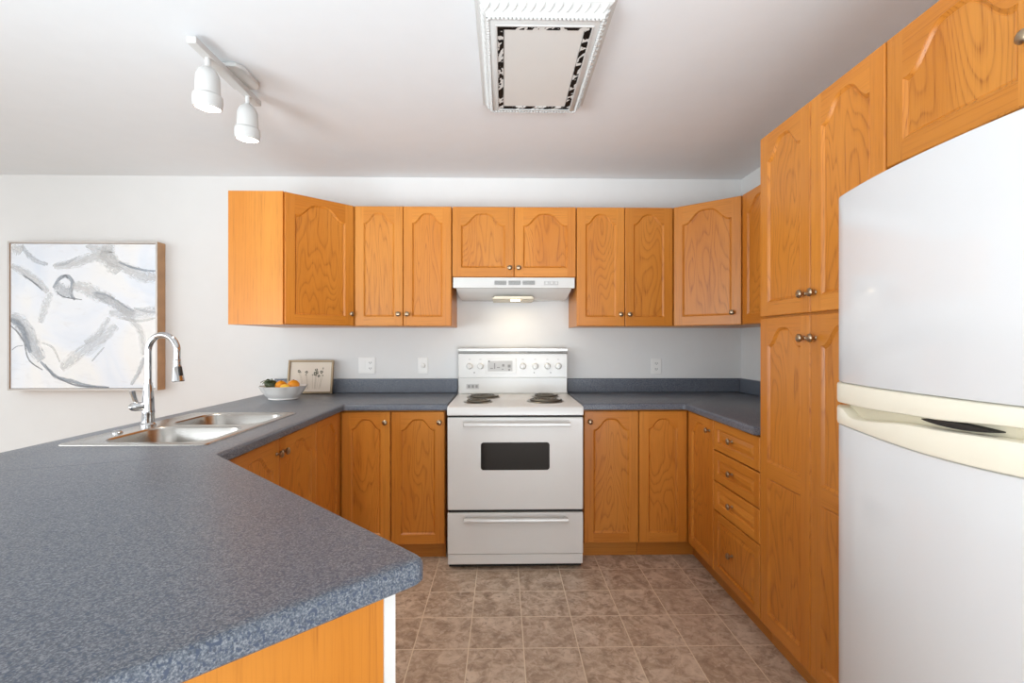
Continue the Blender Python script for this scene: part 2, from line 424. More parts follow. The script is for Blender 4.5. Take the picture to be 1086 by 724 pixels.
# drawers
r = thing('drawer_cabinet', 'oak base cabinet with a stack of four drawers beside the pantry', 'cabinet', (PX, 2.22, 0), R90)
cab_body(r, (PX, 2.440), R90, .441, XR-PX-.002, BZ0, BZ1); toe(r, (PX, 2.440), R90, 0, .441)
for za, zb in ((.719, .870), (.562, .716), (.411, .559), (.094, .408)):
    door(r, (PX, 2.440, za), R90, .441, zb-za, kn=(.2, (zb-za)/2+.004), st=.042, name='drawer', raised=True, panels=[(.04, zb-za-.04, 0)], mats=[OAKH, OAKH, OAKS] if zb-za < .2 else [OAK, OAKH, OAKS])
# sink base (faces +X)
r = thing('sink_base_cabinet', 'oak two-door base cabinet beneath the steel sink', 'cabinet', (LX, 2.03, 0), PI/2)
cab_body(r, (LX, 1.636), PI/2, .784, .65, BZ0, BZ1, lid=False); toe(r, (LX, 1.636), PI/2, 0, .784)
leaf(r, (LX, 1.636), PI/2, .392, (.392-.028, KH)); leaf(r, (LX, 2.028), PI/2, .392, (.028, KH))

# ------------------------------------------------------------ peninsula under the near counter
T = Vector((-.132, .797)); e1 = Vector((-.722, -.692)).normalized(); e2 = Vector((-.725, .689)).normalized()
pt = lambda a, b: tuple(T+e1*a+e2*b)
r = thing('peninsula_cabinet', 'oak peninsula cabinet with plain end panel under the near counter', 'cabinet', (*pt(.36, .3), 0))
inner_far = pt(.065, 1.02)
body = [pt(.065, .045), pt(.69, .045), (-1.60, 1.30), (-1.60, 1.63), (-.985, 1.63)]
put('body', prism(B(), body, .0005, .874), OAKS, r)
put('end_panel', prism(B(), [pt(.0605, .022), pt(.695, .022), pt(.695, .0445), pt(.0605, .0445)], .0005, .874), OAKS, r)
put('edge_trim', prism(B(), [pt(.040, .020), pt(.060, .020), pt(.060, .06), pt(.040, .06)], .0005, .874), TRIMW, r, label='white vertical edge strip')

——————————

GIVEN TASK: Copy nothing but the lines from the top of the data down to the line containing "leaf(r, (LX, 1.636), PI/2, .392, (.392-.028, KH));", and leave the pictures out.

WRITTEN ANSWER:
Continue the Blender Python script for this scene: part 2, from line 424. More parts follow. The script is for Blender 4.5. Take the picture to be 1086 by 724 pixels.
# drawers
r = thing('drawer_cabinet', 'oak base cabinet with a stack of four drawers beside the pantry', 'cabinet', (PX, 2.22, 0), R90)
cab_body(r, (PX, 2.440), R90, .441, XR-PX-.002, BZ0, BZ1); toe(r, (PX, 2.440), R90, 0, .441)
for za, zb in ((.719, .870), (.562, .716), (.411, .559), (.094, .408)):
    door(r, (PX, 2.440, za), R90, .441, zb-za, kn=(.2, (zb-za)/2+.004), st=.042, name='drawer', raised=True, panels=[(.04, zb-za-.04, 0)], mats=[OAKH, OAKH, OAKS] if zb-za < .2 else [OAK, OAKH, OAKS])
# sink base (faces +X)
r = thing('sink_base_cabinet', 'oak two-door base cabinet beneath the steel sink', 'cabinet', (LX, 2.03, 0), PI/2)
cab_body(r, (LX, 1.636), PI/2, .784, .65, BZ0, BZ1, lid=False); toe(r, (LX, 1.636), PI/2, 0, .784)
leaf(r, (LX, 1.636), PI/2, .392, (.392-.028, KH)); leaf(r, (LX, 2.028), PI/2, .392, (.028, KH))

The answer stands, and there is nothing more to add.